■ **Exercise prompt**:
From the first line of the listing below, retype each line up to and including the one with "S.camera = cam"; pictures stay out.
* * *
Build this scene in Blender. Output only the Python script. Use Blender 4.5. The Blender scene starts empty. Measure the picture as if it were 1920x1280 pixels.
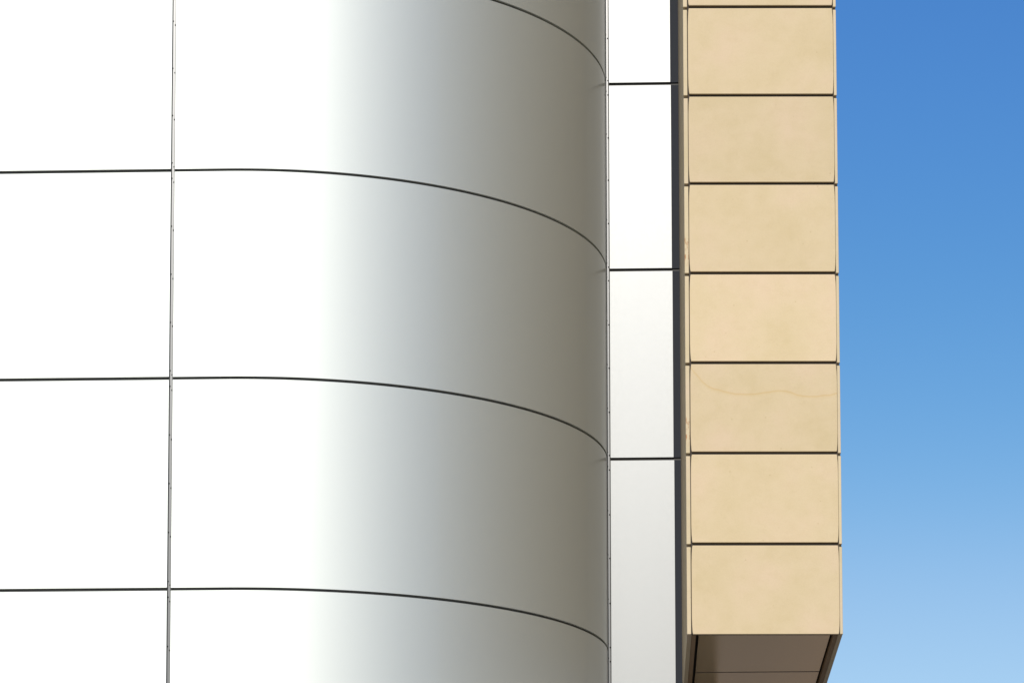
import bpy, bmesh, math, random
from mathutils import Vector, Matrix
random.seed(7)
S = bpy.context.scene
C = S.collection

# ---------------------------------------------------------------- camera
R_ = math.radians
def cam_axes(p, y, r):
    cp, sp, cy, sy, cr, sr = math.cos(p), math.sin(p), math.cos(y), math.sin(y), math.cos(r), math.sin(r)
    right = Vector((cy, -sy, 0)); fwd = Vector((sy*cp, cy*cp, sp)); up = right.cross(fwd)
    return cr*right + sr*up, -sr*right + cr*up, fwd
F_PX, PY = 6604.73, 1622.81
cd = bpy.data.cameras.new('camera')
cam = bpy.data.objects.new('camera', cd); C.objects.link(cam)
rt, up, fw = cam_axes(0.10898, -0.03708, -0.00121)
m = Matrix((rt, up, -fw)).transposed().to_4x4()
m.translation = Vector((0.36702, -19.3296, 1.6))
cam.matrix_world = m
cd.sensor_width = 36.0
cd.lens = F_PX/1920*36
cd.shift_y = (PY-640)/1920
cd.clip_start = 0.1; cd.clip_end = 3000
S.camera = cam

# ---------------------------------------------------------------- sky, sun, exposure
SUN_EL, SUN_AZ = R_(27), R_(-3.5)        # azimuth measured from -Y towards +X
w = bpy.data.worlds.new('World'); S.world = w; w.use_nodes = True
nt = w.node_tree; nt.nodes.clear()
sky = nt.nodes.new('ShaderNodeTexSky'); sky.sky_type = 'NISHITA'; sky.sun_disc = False
sky.sun_elevation = SUN_EL; sky.sun_rotation = math.pi - SUN_AZ
sky.altitude = 0; sky.air_density = 1.0; sky.dust_density = 0.0; sky.ozone_density = 3.0
bg = nt.nodes.new('ShaderNodeBackground'); bg.inputs['Strength'].default_value = 0.05
# photographic colour response for the sky: more contrast in red and green, as through a polariser
dn = nt.nodes.new('ShaderNodeVectorMath'); dn.operation = 'SCALE'; dn.inputs['Scale'].default_value = 0.1
up_ = nt.nodes.new('ShaderNodeVectorMath'); up_.operation = 'SCALE'; up_.inputs['Scale'].default_value = 10.0
cv = nt.nodes.new('ShaderNodeRGBCurve')
for ci, pts in enumerate((((0, 0), (.06, .014), (.17, .069), (.237, .125), (.36, .36), (.6, .62), (1, 1)),
                          ((0, 0), (.12, .085), (.31, .238), (.41, .345), (.595, .605), (.8, .81), (1, 1)),
                          ((0, 0), (.28, .36), (.54, .61), (.67, .70), (.854, .88), (1, 1)))):
    cu = cv.mapping.curves[ci]; cu.points[0].location = pts[0]; cu.points[1].location = pts[-1]
    for p in pts[1:-1]: cu.points.new(*p)
cv.mapping.extend = 'EXTRAPOLATED'; cv.mapping.use_clip = False; cv.mapping.update()
bg.inputs['Strength'].default_value = 0.1
wo = nt.nodes.new('ShaderNodeOutputWorld')
nt.links.new(sky.outputs[0], dn.inputs[0]); nt.links.new(dn.outputs[0], cv.inputs['Color']); nt.links.new(cv.outputs[0], up_.inputs[0]); nt.links.new(up_.outputs[0], bg.inputs[0]); nt.links.new(bg.outputs[0], wo.inputs[0])
ld = bpy.data.lights.new('sun', 'SUN'); ld.energy = 4.5; ld.angle = R_(0.5); ld.color = (1.0, 0.96, 0.9)
sun = bpy.data.objects.new('sun', ld); C.objects.link(sun)
sd = Vector((math.sin(SUN_AZ)*math.cos(SUN_EL), -math.cos(SUN_AZ)*math.cos(SUN_EL), math.sin(SUN_EL)))
sun.rotation_euler = sd.to_track_quat('Z', 'Y').to_euler(); sun.location = sd*60
S.view_settings.view_transform = 'Standard'; S.view_settings.look = 'None'
S.view_settings.exposure = 0.0; S.view_settings.gamma = 1; S.view_settings.use_curve_mapping = False

# ---------------------------------------------------------------- materials
def mat(name, col, rough=0.5, metal=0.0, spec=0.5):
    M = bpy.data.materials.new(name); M.use_nodes = True
    b = M.node_tree.nodes['Principled BSDF']
    b.inputs['Base Color'].default_value = (*col, 1); b.inputs['Roughness'].default_value = rough
    b.inputs['Metallic'].default_value = metal; b.inputs['Specular IOR Level'].default_value = spec
    return M, M.node_tree, b
def N(t, typ, **kw):
    n = t.nodes.new(typ)
    for k, v in kw.items(): setattr(n, k, v)
    return n
def noise(t, scale, detail=3, rough=0.5, coord=None, stretch=None):
    n = N(t, 'ShaderNodeTexNoise'); n.inputs['Scale'].default_value = scale
    n.inputs['Detail'].default_value = detail; n.inputs['Roughness'].default_value = rough
    if coord is not None:
        if stretch:
            mp = N(t, 'ShaderNodeMapping'); mp.inputs['Scale'].default_value = stretch
            t.links.new(coord, mp.inputs['Vector']); coord = mp.outputs[0]
        t.links.new(coord, n.inputs['Vector'])
    return n
def ramp(t, fac, stops):
    r = N(t, 'ShaderNodeValToRGB')
    while len(r.color_ramp.elements) > 1: r.color_ramp.elements.remove(r.color_ramp.elements[-1])
    for i, (p, c) in enumerate(stops):
        e = r.color_ramp.elements[0] if i == 0 else r.color_ramp.elements.new(p)
        e.position = p; e.color = (*c, 1)
    t.links.new(fac, r.inputs[0]); return r

# satin silver coated aluminium sheet
def silver(name, col, rough, metal):
    M, t, b = mat(name, col, rough, metal)
    b.inputs['Coat Weight'].default_value = 0.4; b.inputs['Coat Roughness'].default_value = 0.12
    geo = N(t, 'ShaderNodeNewGeometry')
    n1 = noise(t, 0.9, 2, 0.5, geo.outputs['Position'], (1.6, 1.6, 0.5))
    n2 = noise(t, 60, 3, 0.6, geo.outputs['Position'])
    mr = N(t, 'ShaderNodeMapRange'); mr.inputs['To Min'].default_value = rough-0.015; mr.inputs['To Max'].default_value = rough+0.015
    t.links.new(n2.outputs['Fac'], mr.inputs['Value']); t.links.new(mr.outputs[0], b.inputs['Roughness'])
    bp = N(t, 'ShaderNodeBump'); bp.inputs['Strength'].default_value = 0.2; bp.inputs['Distance'].default_value = 0.005
    t.links.new(n1.outputs['Fac'], bp.inputs['Height']); t.links.new(bp.outputs[0], b.inputs['Normal'])
    return M
M_METAL = silver('silver_panel', (0.622, 0.632, 0.585), 0.655, 0.92)
M_GREY = silver('grey_silver_panel', (0.188, 0.191, 0.188), 0.46, 0.85)
M_REVEAL, t, b = mat('anthracite_trim', (0.019, 0.021, 0.026), 0.7, 0, 0.12)
# bare aluminium jointing strip
M_ALU, t, b = mat('mill_aluminium', (0.08, 0.08, 0.079), 0.36, 0.9)
M_GAP, t, b = mat('joint_backing', (0.055, 0.053, 0.05), 0.8)
M_RIVET, t, b = mat('rivet_metal', (0.012, 0.012, 0.012), 0.9, 0, 0.1)
M_CORE, t, b = mat('dark_substructure', (0.030, 0.020, 0.012), 0.8)

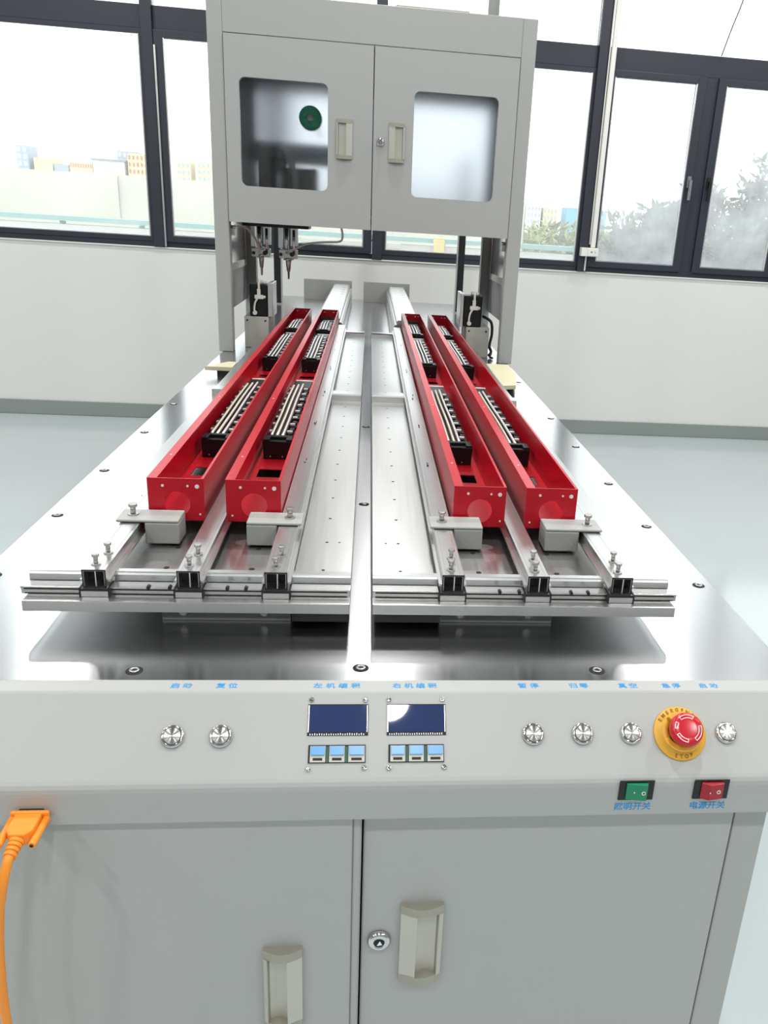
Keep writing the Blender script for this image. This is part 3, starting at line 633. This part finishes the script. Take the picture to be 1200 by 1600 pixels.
def door(x0, x1, wx0, wx1, hx, flip, lock):
    z0, z1, y0, y1, wz0, wz1, r = 1.446, 2.081, GY-.004, GY+.016, 1.577, 1.945, .022
    # sheet with a rounded window opening
    m = MB(); n = 8; inn = []
    for cx, cz, a0 in ((wx1-r, wz1-r, 0), (wx0+r, wz1-r, 90), (wx0+r, wz0+r, 180), (wx1-r, wz0+r, 270)):
        for i in range(n+1):
            t = math.radians(a0+90*i/n); inn.append((cx+r*math.cos(t), cz+r*math.sin(t)))
    cor = [(x1, z1), (x0, z1), (x0, z0), (x1, z0)]; N = len(inn)
    vs = []
    for y in (y0, y1): vs += [(p[0], y, p[1]) for p in cor]+[(p[0], y, p[1]) for p in inn]
    k = 4+N; fs = []
    for c in range(4):
        for i in range(n):
            a = 4+c*(n+1)+i; fs += [(c, a, a+1), (k+c, k+a+1, k+a)]
        a = 4+c*(n+1)+n; b = 4+((c+1)*(n+1)) % N; c2 = (c+1) % 4
        fs += [(c, a, b, c2), (k+c, k+c2, k+b, k+a), (c, c2, k+c2, k+c)]
    for i in range(N): j = (i+1) % N; fs.append((4+i, 4+j, k+4+j, k+4+i))
    m.add(vs, fs); d = m.build('door', PAINT, gt)
    MB().box(wx0-.01, wx1+.01, y1+.0005, y1+.0035, wz0-.01, wz1+.01).build('frosted_window', FROST, d)
    pull_handle(d, hx, 1.694, 1.831, y0, .059, flip)
    if lock:
        M = frameM((.029, y0, 1.762), (1,0,0), (0,0,1), (0,-1,0))
        MB().lathe([(.015,0),(.015,.004),(.012,.007),(.008,.008),(.007,.006),(0,.006)], 24).build('lock', CHROME, d, M=M)
        MB().box(-.002, .002, -.014, .004, .008, .022).build('key', CHROME, d, M=M)
door(-.541, -.002, -.490, -.168, -.1065, True, False)
door(.002, .541, .152, .471, .0905, False, True)
# top clutter
tp = thing('folded_sheet', (.2, 3.6, GT), 'thin white folded metal sheet lying on the gantry cabinet top', 'sheet')
MB().prism([(3.547, 2.2215), (3.548, 2.2255), (3.60, 2.226), (3.85, 2.226), (3.85, 2.222), (3.60, 2.221)], 'x', .075, .345).build('sheet', PLASTW, tp)
MB().box(.08, .34, 3.55, 3.84, GT, 2.2205).build('backing_board', PLASTW, tp)
pl = thing('signal_post', (.52, 4.1, GT), 'pale grey upright tube standing on the gantry cabinet top', 'post')
MB().cyl((.50, 4.1, GT-.001), (.50, 4.1, 2.95), .024, n=20).build('tube', PAINT2, pl)
MB().cyl((.50, 4.1, GT-.001), (.50, 4.1, GT+.012), .045, n=24).build('flange', PAINT2, pl)
# things inside the left half of the cabinet, seen blurred through the frosted window
rl_ = thing('wire_spool', (-.235, 3.75, 1.80), 'green wire spool behind the left frosted window', 'spool')
M = frameM((-.235, 3.60, 1.83), (1,0,0), (0,0,1), (0,-1,0))
MB().lathe([(.042,0),(.042,.004),(.02,.005),(.02,.04),(.042,.041),(.042,.045),(.012,.045),(.012,.044),(0,.044)], 32).build('flange', GREEN, rl_, M=M)
MB().cyl((-.235, 3.61, 1.83), (-.235, 4.30, 1.83), .008).build('spindle', SCREW, rl_)
MB().lathe([(.012,.045),(.012,.047),(0,.047)], 16).build('hub_cap', PLASTW, rl_, M=M)
dv = thing('drive_unit', (-.36, 3.8, GZ), 'grey drive unit with hoses behind the left frosted window', 'drive unit')
MB().box(-.45, -.40, 3.70, 3.82, 1.50, 1.74).build('motor', FEEDER, dv, bevel=.004)
MB().box(-.34, -.22, 3.70, 3.85, 1.48, 1.66).build('slide_block', FEEDER, dv, bevel=.004)
MB().box(-.52, -.16, 3.86, 3.92, 1.68, 1.76).build('cross_beam', ALU, dv, bevel=.003)
MB().cyl((-.37, 3.72, 1.46), (-.37, 3.72, 1.70), .035).build('cylinder', ALU, dv)
MB().tube([(-.40, 3.68, 1.74), (-.34, 3.66, 1.72), (-.30, 3.66, 1.62), (-.31, 3.66, 1.48)], .012).build('hose', PLASTW, dv)

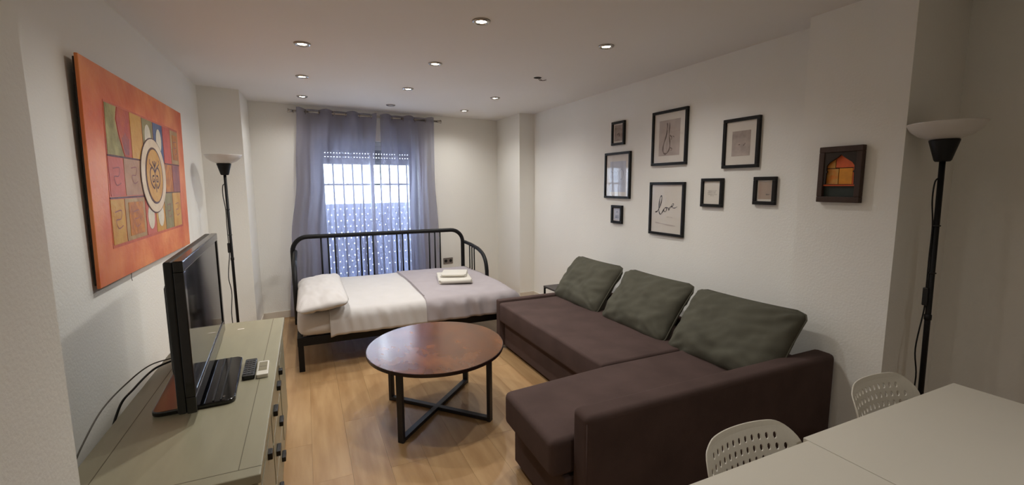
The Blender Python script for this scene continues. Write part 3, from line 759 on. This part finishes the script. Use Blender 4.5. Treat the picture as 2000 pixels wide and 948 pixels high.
# three rows of patches (fractions of the canvas width and height)
PP('patch', [(.125, .60), (.250, .60), (.215, .70), (.200, .78), (.215, .84), (.130, .84)], pd2, C_ol)
PP('patch', [(.256, .60), (.318, .60), (.318, .84), (.222, .84), (.208, .78), (.222, .70)], pd2, C_or)
patch(.324, .432, .60, .84, C_oc); patch(.438, .552, .60, .838, C_gr); patch(.558, .674, .60, .838, C_bl); patch(.680, .782, .60, .838, C_rd)
patch(.785, .900, .605, .835, C_tn2); patch(.812, .885, .632, .805, C_am, .0013)
patch(.122, .234, .402, .590, C_pk); patch(.240, .420, .402, .590, C_tn); patch(.655, .775, .412, .592, C_am); patch(.781, .885, .412, .592, C_pu)
patch(.112, .214, .170, .386, C_oc); patch(.220, .402, .170, .386, C_tn2); patch(.248, .380, .192, .366, C_am, .0013)
patch(.409, .514, .170, .386, C_pk); patch(.519, .630, .170, .386, C_oc); patch(.636, .750, .170, .404, C_gr); patch(.756, .875, .170, .404, C_oc)
for x, z, rx, rz in ((.490, .735, .034, .075), (.618, .735, .032, .072), (.460, .270, .036, .072), (.575, .270, .036, .072)):
    PP('light_spot', circle(x, z, rx, 20, rz), pd2+.0013, C_wh)
for x0, x1, z in ((.120, .42, .595), (.112, .42, .393), (.655, .885, .407), (.68, .90, .598)):
    PP('dark_line', [(x0, z-.004), (x1, z-.004), (x1, z+.004), (x0, z+.004)], pd2, C_br)
OC = (.525, .512)
PP('oval_ring', circle(*OC, .146, 40, .226), pd2+.003, C_br); PP('oval_ring', circle(*OC, .141, 40, .219), pd2+.0043, C_cr)
PP('oval_field', circle(*OC, .101, 40, .170), pd2+.0056, C_br); PP('oval_field', circle(*OC, .091, 40, .158), pd2+.0069, C_oc)
def ribbon(pts, r, d, m):
    bm = bmesh.new(); q = spline([Vector((x*PWd, -d, z*PHt)) for x, z in pts], 5); prev = None
    for i, p in enumerate(q):
        tg = (q[min(i+1, len(q)-1)]-q[max(i-1, 0)]).normalized(); nn = Vector((-tg.z, 0, tg.x))
        cur = (bm.verts.new(p+nn*r), bm.verts.new(p-nn*r))
        if prev: bm.faces.new((prev[0], prev[1], cur[1], cur[0]))
        prev = cur
    bm.transform(TP); bm_obj('brush_line', bm, m, pa)
rd = pd2+.0086
ox, oz = OC
for sg in (-1, 1):
    ribbon([(ox, oz+.02), (ox+sg*.03, oz+.05), (ox+sg*.055, oz+.02), (ox+sg*.05, oz-.04), (ox+sg*.02, oz-.075), (ox+sg*.01, oz-.05)], .006, rd, C_br)
    ribbon([(ox+sg*.012, oz+.0), (ox+sg*.032, oz-.005), (ox+sg*.030, oz-.035), (ox+sg*.012, oz-.03), (ox+sg*.02, oz-.018)], .005, rd, C_br)
    ribbon([(ox+sg*.03, oz+.055), (ox+sg*.055, oz+.075), (ox+sg*.05, oz+.095)], .004, rd, C_br); ribbon([(ox, oz+.05), (ox+sg*.022, oz+.085)], .006, rd, C_br)
ribbon([(ox, oz+.09), (ox, oz+.03), (ox, oz-.05), (ox+.004, oz-.10)], .006, rd, C_br)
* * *
■ **Solution to the exercise**:
Build this scene in Blender. Output only the Python script. Use Blender 4.5. The Blender scene starts empty. Measure the picture as if it were 1920x1280 pixels.
import bpy, bmesh, math, random
from mathutils import Vector, Matrix
random.seed(7)
S = bpy.context.scene
C = S.collection

# ---------------------------------------------------------------- camera
R_ = math.radians
def cam_axes(p, y, r):
    cp, sp, cy, sy, cr, sr = math.cos(p), math.sin(p), math.cos(y), math.sin(y), math.cos(r), math.sin(r)
    right = Vector((cy, -sy, 0)); fwd = Vector((sy*cp, cy*cp, sp)); up = right.cross(fwd)
    return cr*right + sr*up, -sr*right + cr*up, fwd
F_PX, PY = 6604.73, 1622.81
cd = bpy.data.cameras.new('camera')
cam = bpy.data.objects.new('camera', cd); C.objects.link(cam)
rt, up, fw = cam_axes(0.10898, -0.03708, -0.00121)
m = Matrix((rt, up, -fw)).transposed().to_4x4()
m.translation = Vector((0.36702, -19.3296, 1.6))
cam.matrix_world = m
cd.sensor_width = 36.0
cd.lens = F_PX/1920*36
cd.shift_y = (PY-640)/1920
cd.clip_start = 0.1; cd.clip_end = 3000
S.camera = cam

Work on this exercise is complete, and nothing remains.